Personal growth is like git

Nerd talk ahead, be warned!

Lots of people in my life know that I am an advocate of doing personal growth work, like what you find in the Landmark Forum. It often feels like people in the tech community regard this type of work as unimportant. “I need to spend time leveling-up on my ruby skills rather than on working on my fears and blockages.” But, I suppose you would hear a version of this statement regardless of what type of community you frequent in work. “I need to spend more time understanding investment structures!” Or, “I need to spend more time reading sales and marketing books to achieve what I want to in my career.”

I don’t know as much about those communities, though I probably know more than many developers, having sold two companies as a majority owner, while still continuing to do programming and software development as a coder. I like to think I occupy a unique place. And, I’d like to think that personal growth work was what got me there. I used techniques and “personal mind control” directly acquired from the communication courses offered from Landmark to deal with the stresses of selling my first company. I would never have completed the sale of Box Populi had I not had those techniques and the community of people around me.

One example: I remember the great coaching a friend gave me when I was very upset and negative towards one of the buyers. He said: “I hear clearly that he is a jerk.” He then calmly asked me to consider who this person was for me. This question forced me to get that I was seeing him that way, not that he necessarily was that way. I had only been seeing him as a jerk, and the space to consider him as someone else, a traveler or a risk taker, other things that I knew him to be and that I respected, in that moment at least, allowed me to get on with the negotiations and complete the sale. There were many instances of this type of thinking which could have killed that deal had I not had a community to steer me in a different direction.

Yesterday I had the pleasure of meeting a luminary in the Ruby world, Bradley Taylor from Rails Machine. He told me about a talk he did, and I believe the discussion was called “Radical Transformation for Geeks.” He mentioned how the same type of “hacking” (the non-pejorative version, meaning “finding a novel and new use of” rather than “cracking”) that software developers do in their day jobs could be a component we bring to our lives all the time, necessary to build the new world we want. The same types of thinking that allow us to build completely new industries can be used to build new types of governments, communities and relationship structures. Bradley is doing this already, and I think he would love to see the incredible technical people he works with both inside and outside his company doing that outside of their comfort zones and careers. I like that vision a lot.

As I began working this morning I started on a new feature, one which I am worried about. It is late in the development cycle of this project to be attempting this feature. I don’t know the risks in attempting it. I hesitated to start it, worrying that I would break existing things, and get lost and frustrated. Then, I paused and came up with a new and novel way, at least for me, of making this. I don’t always take this route, especially when working projects where I am the sole developer, but I liked Scott Chacon’s blog on how they deploy at GitHub, and it involves everyone creating new branches for each new feature. Branches are cheap in git, which is a relatively new thing in version control systems.

I made a branch for this new feature.
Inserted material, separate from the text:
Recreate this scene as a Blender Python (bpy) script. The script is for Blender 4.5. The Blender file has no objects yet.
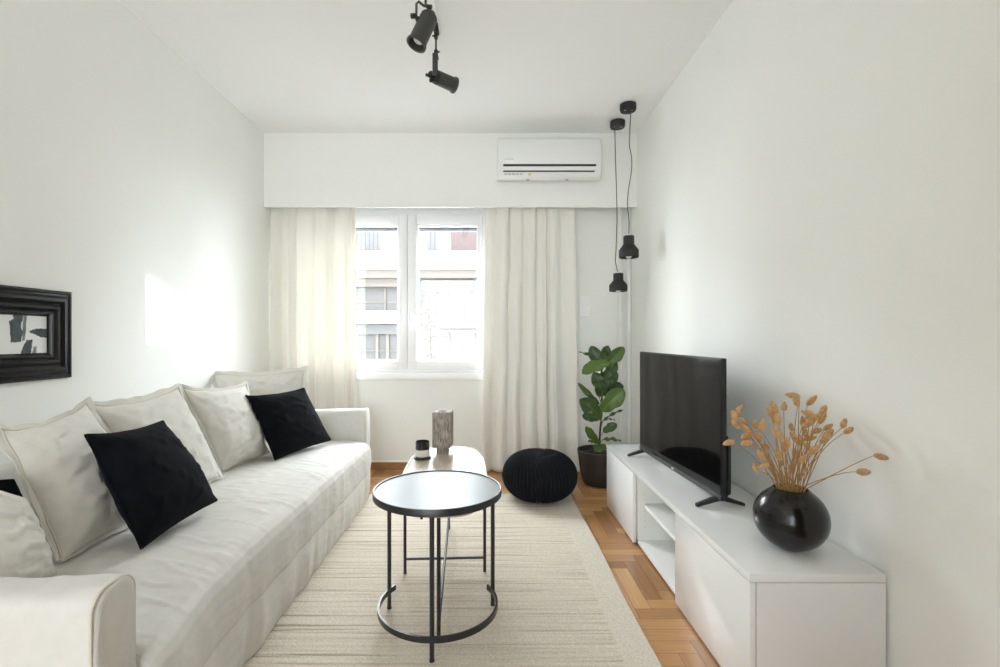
import bpy, bmesh, math, random
from mathutils import Vector, Matrix, noise
random.seed(11)
sc = bpy.context.scene
COL = sc.collection
F, VX, VY, EYE = 485.0, 488.0, 337.0, 1.15
SKY_REAR, SKY_FRONT, EXPO = .95, 3.25, 3.29
PI = math.pi

def at(px, py, Y):
    return Vector(((px - VX) / F * Y, Y, EYE - (py - VY) / F * Y))

# ------------------------------------------------------------------ materials
def new_mat(name):
    m = bpy.data.materials.new(name); m.use_nodes = True
    nt = m.node_tree
    return m, nt, nt.nodes['Principled BSDF']

def mat(name, col, rough=.6, metal=0, coat=0, spec=.5, noise_scale=None, noise_amt=.06, bump=0, bump_scale=200, sheen=0, stretch=None):
    m, nt, b = new_mat(name)
    b.inputs['Base Color'].default_value = (*col, 1)
    b.inputs['Roughness'].default_value = rough
    b.inputs['Metallic'].default_value = metal
    b.inputs['Coat Weight'].default_value = coat
    b.inputs['Coat Roughness'].default_value = .08
    b.inputs['Specular IOR Level'].default_value = spec
    if sheen:
        b.inputs['Sheen Weight'].default_value = sheen
        b.inputs['Sheen Roughness'].default_value = .5
    tc = nt.nodes.new('ShaderNodeTexCoord')
    mp = nt.nodes.new('ShaderNodeMapping')
    nt.links.new(tc.outputs['Object'], mp.inputs['Vector'])
    if stretch: mp.inputs['Scale'].default_value = stretch
    if noise_scale:
        n = nt.nodes.new('ShaderNodeTexNoise'); n.inputs['Scale'].default_value = noise_scale; n.inputs['Detail'].default_value = 4
        r = nt.nodes.new('ShaderNodeValToRGB')
        r.color_ramp.elements[0].position = .3; r.color_ramp.elements[1].position = .7
        r.color_ramp.elements[0].color = (*[max(0, c * (1 - noise_amt)) for c in col], 1)
        r.color_ramp.elements[1].color = (*[min(1, c * (1 + noise_amt)) for c in col], 1)
        nt.links.new(mp.outputs[0], n.inputs['Vector'])
        nt.links.new(n.outputs['Fac'], r.inputs[0]); nt.links.new(r.outputs[0], b.inputs['Base Color'])
    if bump:
        n2 = nt.nodes.new('ShaderNodeTexNoise'); n2.inputs['Scale'].default_value = bump_scale; n2.inputs['Detail'].default_value = 3
        bp = nt.nodes.new('ShaderNodeBump'); bp.inputs['Strength'].default_value = bump; bp.inputs['Distance'].default_value = .004
        nt.links.new(mp.outputs[0], n2.inputs['Vector'])
        nt.links.new(n2.outputs['Fac'], bp.inputs['Height']); nt.links.new(bp.outputs[0], b.inputs['Normal'])
    return m

M = {}
M['wall'] = mat('wall_paint', (.875, .885, .855), .75, noise_scale=2.5, noise_amt=.008, bump=.04, bump_scale=180)
M['ceiling'] = mat('ceiling_paint', (.89, .895, .89), .8, bump=.03, bump_scale=150)
M['trim'] = mat('white_trim', (.92, .925, .92), .35)
M['upvc'] = mat('white_window_plastic', (.93, .935, .94), .3)
M['linen'] = mat('beige_linen', (.65, .637, .597), .9, noise_scale=30, noise_amt=.03, bump=.18, bump_scale=420, sheen=.15)
M['linen_pillow'] = mat('beige_pillow_linen', (.70, .685, .632), .9, noise_scale=25, noise_amt=.04, bump=.18, bump_scale=420, sheen=.15)
M['piping'] = mat('beige_piping', (.62, .575, .49), .9, bump=.15, bump_scale=500)
M['velvet'] = mat('black_velvet', (.0035, .0045, .0065), .85, spec=.08, noise_scale=20, noise_amt=.3, sheen=.02, bump=.1, bump_scale=300)
M['black_metal'] = mat('black_metal', (.012, .012, .013), .38, metal=0, spec=.6)
M['black_matte'] = mat('black_matte', (.015, .015, .015), .6)
M['lamp_black'] = mat('lamp_black_paint', (.042, .044, .041), .42)
M['lacquer'] = mat('white_gloss_lacquer', (.78, .79, .78), .2, coat=.3)
M['white_melamine'] = mat('white_melamine', (.80, .81, .79), .4)
M['brass'] = mat('bulb_brass', (.55, .45, .25), .3, metal=1)
M['ac_white'] = mat('aircon_plastic', (.84, .85, .84), .32)
M['ac_dark'] = mat('aircon_slot', (.02, .02, .02), .6)
M['ac_silver'] = mat('aircon_logo_silver', (.9, .9, .9), .2, metal=.6)
M['ac_print'] = mat('aircon_sticker_grey', (.45, .46, .46), .6)
M['ac_yellow'] = mat('aircon_sticker_yellow', (.75, .6, .25), .6)
M['switch'] = mat('switch_plastic', (.95, .95, .94), .3)
M['soil'] = mat('soil', (.02, .013, .009), .95, noise_scale=60, noise_amt=.5, bump=.9, bump_scale=80)
M['pot'] = mat('dark_bronze_pot', (.04, .035, .031), .38, metal=.3, noise_scale=12, noise_amt=.2)
M['bark'] = mat('fig_bark', (.06, .045, .03), .85, bump=.6, bump_scale=90)
M['knit'] = mat('black_knit', (.012, .013, .016), .9, spec=.1, bump=.4, bump_scale=500, sheen=.03)
M['ceramic'] = mat('black_glazed_ceramic', (.006, .0055, .005), .2, coat=.12, spec=.4, noise_scale=9, noise_amt=.25)
M['straw'] = mat('dry_straw_stem', (.42, .24, .085), .8, noise_scale=40, noise_amt=.25)
M['fluff'] = mat('dry_seed_head', (.62, .36, .135), .95, noise_scale=120, noise_amt=.3, bump=.8, bump_scale=700, sheen=.3)
M['oak'] = mat('oak_baseboard', (.36, .18, .07), .4, noise_scale=18, noise_amt=.2, stretch=(1, 1, 12))
M['candle_glass'] = mat('candle_black_glass', (.012, .012, .014), .12)
M['candle_label'] = mat('candle_cream_label', (.72, .69, .62), .6)
M['wax'] = mat('candle_wax', (.55, .52, .45), .5)
M['wick'] = mat('candle_wick', (.03, .03, .03), .9)
M['paper'] = mat('art_paper', (.80, .81, .80), .5)
M['ink'] = mat('art_grey_ink', (.045, .06, .065), .55, noise_scale=35, noise_amt=.5)
M['ink_light'] = mat('art_pale_ink', (.16, .20, .20), .55, noise_scale=30, noise_amt=.5)
M['picture_wood'] = mat('picture_black_wood', (.004, .004, .0045), .3, spec=.3, noise_scale=30, noise_amt=.2)
M['cord_grey'] = mat('lamp_cord_grey', (.10, .10, .095), .7)
M['chrome'] = mat('chrome', (.7, .7, .7), .15, metal=1)

# stone with streaks
def stone_mat():
    m, nt, b = new_mat('travertine')
    tc = nt.nodes.new('ShaderNodeTexCoord'); mp = nt.nodes.new('ShaderNodeMapping'); mp.inputs['Scale'].default_value = (60, 60, 9)
    n = nt.nodes.new('ShaderNodeTexNoise'); n.inputs['Scale'].default_value = 2.2; n.inputs['Detail'].default_value = 6; n.inputs['Distortion'].default_value = .8
    r = nt.nodes.new('ShaderNodeValToRGB')
    e = r.color_ramp.elements
    e[0].position = .33; e[0].color = (.13, .105, .08, 1); e[1].position = .68; e[1].color = (.46, .41, .345, 1)
    bp = nt.nodes.new('ShaderNodeBump'); bp.inputs['Strength'].default_value = .5; bp.inputs['Distance'].default_value = .003
    nt.links.new(tc.outputs['Object'], mp.inputs[0]); nt.links.new(mp.outputs[0], n.inputs['Vector'])
    nt.links.new(n.outputs['Fac'], r.inputs[0]); nt.links.new(r.outputs[0], b.inputs['Base Color'])
    nt.links.new(n.outputs['Fac'], bp.inputs['Height']); nt.links.new(bp.outputs[0], b.inputs['Normal'])
    b.inputs['Roughness'].default_value = .7
    return m
M['stone'] = stone_mat()

def tabletop_mat():
    m, nt, b = new_mat('pale_veneer_top')
    tc = nt.nodes.new('ShaderNodeTexCoord'); mp = nt.nodes.new('ShaderNodeMapping'); mp.inputs['Scale'].default_value = (30, 3, 1)
    n = nt.nodes.new('ShaderNodeTexNoise'); n.inputs['Scale'].default_value = 3; n.inputs['Detail'].default_value = 6
    r = nt.nodes.new('ShaderNodeValToRGB'); e = r.color_ramp.elements
    e[0].position = .3; e[0].color = (.50, .42, .33, 1); e[1].position = .7; e[1].color = (.62, .55, .46, 1)
    nt.links.new(tc.outputs['Object'], mp.inputs[0]); nt.links.new(mp.outputs[0], n.inputs['Vector'])
    nt.links.new(n.outputs['Fac'], r.inputs[0]); nt.links.new(r.outputs[0], b.inputs['Base Color'])
    b.inputs['Roughness'].default_value = .25
    b.inputs['Coat Weight'].default_value = .6; b.inputs['Coat Roughness'].default_value = .18
    return m
M['veneer'] = tabletop_mat()

def mirror_mat():
    m, nt, b = new_mat('smoked_mirror_top')
    b.inputs['Base Color'].default_value = (.34, .375, .39, 1)
    b.inputs['Metallic'].default_value = 0; b.inputs['Roughness'].default_value = .3; b.inputs['Specular IOR Level'].default_value = .12
    n = nt.nodes.new('ShaderNodeTexNoise'); n.inputs['Scale'].default_value = 7
    mr = nt.nodes.new('ShaderNodeMapRange'); mr.inputs['To Min'].default_value = .27; mr.inputs['To Max'].default_value = .36
    nt.links.new(n.outputs['Fac'], mr.inputs['Value']); nt.links.new(mr.outputs[0], b.inputs['Roughness'])
    return m
M['mirror'] = mirror_mat()

def glass_mat(name, tint=(1, 1, 1), refl=.06):
    m = bpy.data.materials.new(name); m.use_nodes = True; nt = m.node_tree; nt.nodes.clear()
    o = nt.nodes.new('ShaderNodeOutputMaterial'); mx = nt.nodes.new('ShaderNodeMixShader')
    t = nt.nodes.new('ShaderNodeBsdfTransparent'); t.inputs[0].default_value = (*tint, 1)
    g = nt.nodes.new('ShaderNodeBsdfGlossy'); g.inputs['Roughness'].default_value = .02
    lw = nt.nodes.new('ShaderNodeLayerWeight'); lw.inputs['Blend'].default_value = .5
    pw = nt.nodes.new('ShaderNodeMath'); pw.operation = 'POWER'; pw.inputs[1].default_value = 5
    ma = nt.nodes.new('ShaderNodeMath'); ma.operation = 'MULTIPLY_ADD'; ma.inputs[1].default_value = .96; ma.inputs[2].default_value = .04
    nt.links.new(lw.outputs['Facing'], pw.inputs[0]); nt.links.new(pw.outputs[0], ma.inputs[0]); nt.links.new(ma.outputs[0], mx.inputs[0]); nt.links.new(t.outputs[0], mx.inputs[1]); nt.links.new(g.outputs[0], mx.inputs[2])
    nt.links.new(mx.outputs[0], o.inputs[0])
    return m
M['glass'] = glass_mat('window_glass', (.97, .98, .98))

def screen_mat():
    m, nt, b = new_mat('tv_screen_glass')
    b.inputs['Base Color'].default_value = (.004, .004, .0045, 1); b.inputs['Roughness'].default_value = .07
    b.inputs['Specular IOR Level'].default_value = .15
    return m
M['screen'] = screen_mat()
M['tv_black'] = mat('tv_gloss_black', (.010, .010, .011), .22)

def curtain_mat():
    m = bpy.data.materials.new('curtain_cotton'); m.use_nodes = True; nt = m.node_tree; nt.nodes.clear()
    o = nt.nodes.new('ShaderNodeOutputMaterial'); mx = nt.nodes.new('ShaderNodeMixShader'); mx.inputs[0].default_value = .16
    d = nt.nodes.new('ShaderNodeBsdfDiffuse'); t = nt.nodes.new('ShaderNodeBsdfTranslucent')
    d.inputs[0].default_value = (.93, .915, .87, 1); t.inputs[0].default_value = (.92, .90, .84, 1)
    w = nt.nodes.new('ShaderNodeTexNoise'); w.inputs['Scale'].default_value = 300
    bp = nt.nodes.new('ShaderNodeBump'); bp.inputs['Strength'].default_value = .1; bp.inputs['Distance'].default_value = .002
    nt.links.new(w.outputs['Fac'], bp.inputs['Height']); nt.links.new(bp.outputs[0], d.inputs['Normal'])
    nt.links.new(d.outputs[0], mx.inputs[1]); nt.links.new(t.outputs[0], mx.inputs[2]); nt.links.new(mx.outputs[0], o.inputs[0])
    return m
M['curtain'] = curtain_mat()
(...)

The funny thing is, it removed a lot of stress to branch off. The silly thing is that this actually adds slightly more work, and really does not help me to build the feature, other than perhaps organizationally. It is purely psychological. This is the magic of git. It allows us to hack our brains. I think many programmers would agree that git has allowed us to develop with new freedom, in ways that Ruby on Rails also has. It is a freedom you cannot really describe to someone who has never done it before, or who lives in a world of SVN or J2EE.
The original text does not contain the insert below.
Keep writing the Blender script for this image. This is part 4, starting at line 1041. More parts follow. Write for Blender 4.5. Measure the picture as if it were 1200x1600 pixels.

And, this is the same thing you get from hacking your brain doing transformational work, like the Landmark Forum. Or a meditation practice. Or, daily practices like forgiveness of others, whether you want to do it that day or not. You hack the natural processes of your brain and get to live a life by design rather than the typical one of reaction and frustration. Creating software with freedom and creating your life with freedom are both wonderful places to be.